As a part of justification for the theory of stimulus from difficult terrain,
he identifies a location in New England which the initial English-speaking
conquerors had abandoned when they moved on to the west in America’s bid to
claim the whole landmass between the oceans. French Canadians filled in the
vacuum left behind by the founding fathers. The author observed the newcomers
at work in this town, and then speculates that the country was equally
challenging as it was when it was first subdued, and in due course, the new
inhabitants may assume the mantle of kicking forward the onward march of
civilization of their own. But this assertion turned out to be false, with the
benefit of hindsight. The French newcomers merged gradually into the melting
pot of American society, without leaving a trace of the constituents’ origins.
Likewise, the author’s guess falls short of what actually happened in China.
Its capital frequently changed between Peking and Nanking. The former was nearer
to the barbarian frontier and was ideally suited to handle them with its
proximity to the recalcitrant border. However, by the turn of 20th
century, these nomads were assimilated to the Chinese civilization that they
were no longer alien. Around this time, the capital was again shifted to
Nanking as a result of popular uprising and Toynbee makes a prediction from his
theory that the capital may now stay in the south, as barbarians’ menace had
abated in the North and the stimulus disappeared. But again, we know that the
capital was once more moved to Peking, where it stays at present. On the other
hand, the author’s prescient doubts about the viability of newly formed Balkan
states on the principle of national sovereignty after the end of World War 1, is
proved true by later events.
The
author’s outlook is scholarly, universal and liberal if we examine the content.

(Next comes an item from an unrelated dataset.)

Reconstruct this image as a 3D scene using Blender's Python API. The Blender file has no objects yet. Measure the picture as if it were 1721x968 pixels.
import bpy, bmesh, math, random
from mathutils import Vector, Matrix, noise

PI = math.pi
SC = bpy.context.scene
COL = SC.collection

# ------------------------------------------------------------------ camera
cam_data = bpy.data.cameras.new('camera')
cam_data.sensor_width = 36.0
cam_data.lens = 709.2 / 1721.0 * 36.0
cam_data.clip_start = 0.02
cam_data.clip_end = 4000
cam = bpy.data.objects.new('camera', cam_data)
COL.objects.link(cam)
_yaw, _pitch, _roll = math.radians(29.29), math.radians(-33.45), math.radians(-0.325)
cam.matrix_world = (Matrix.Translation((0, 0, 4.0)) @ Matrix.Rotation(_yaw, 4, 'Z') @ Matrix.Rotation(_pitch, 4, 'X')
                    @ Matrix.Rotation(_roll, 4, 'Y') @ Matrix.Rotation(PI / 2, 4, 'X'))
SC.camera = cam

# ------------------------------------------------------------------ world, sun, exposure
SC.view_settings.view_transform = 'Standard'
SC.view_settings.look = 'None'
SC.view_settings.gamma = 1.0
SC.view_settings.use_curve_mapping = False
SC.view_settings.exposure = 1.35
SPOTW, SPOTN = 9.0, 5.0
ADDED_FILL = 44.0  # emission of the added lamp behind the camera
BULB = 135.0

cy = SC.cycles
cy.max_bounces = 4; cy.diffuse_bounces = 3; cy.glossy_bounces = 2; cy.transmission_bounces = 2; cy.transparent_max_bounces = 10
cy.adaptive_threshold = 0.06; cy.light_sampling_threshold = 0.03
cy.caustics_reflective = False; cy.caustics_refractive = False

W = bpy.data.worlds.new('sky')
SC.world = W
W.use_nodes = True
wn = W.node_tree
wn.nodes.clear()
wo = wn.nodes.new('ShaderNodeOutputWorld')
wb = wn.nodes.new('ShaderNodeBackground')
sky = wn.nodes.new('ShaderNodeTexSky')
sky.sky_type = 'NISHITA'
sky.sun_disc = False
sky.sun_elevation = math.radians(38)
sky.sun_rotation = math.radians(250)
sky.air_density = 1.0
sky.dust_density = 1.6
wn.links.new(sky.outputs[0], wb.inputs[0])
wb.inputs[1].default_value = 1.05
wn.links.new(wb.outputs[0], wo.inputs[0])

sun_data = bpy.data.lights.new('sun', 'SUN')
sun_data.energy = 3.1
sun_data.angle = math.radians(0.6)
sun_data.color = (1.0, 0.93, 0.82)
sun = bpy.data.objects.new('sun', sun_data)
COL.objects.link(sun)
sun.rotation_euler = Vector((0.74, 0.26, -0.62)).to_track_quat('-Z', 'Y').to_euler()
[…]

However, non-European readers may discern a shade of mild imperialism dancing
between the lines. The merits and achievements of Western Christian
Civilization are heralded in every sentence he writes in this regard. No doubt
about the merits of the civilization in conquering every nook and cranny of the
modern world is ever expressed. Toynbee in fact believes that Africans deserve
to be under European occupation for their own good! As he says about Abyssinia in
1920s, (modern Ethiopia), “she is a
byword for disorder and barbarity….In fact, the spectacle presented by the one
indigenous African state that has succeeded in retaining its complete
independence is perhaps the best justification that can be found for the
partition of the rest of Africa among the European powers” (p.365).
The
book is highly recommended to serious readers of history.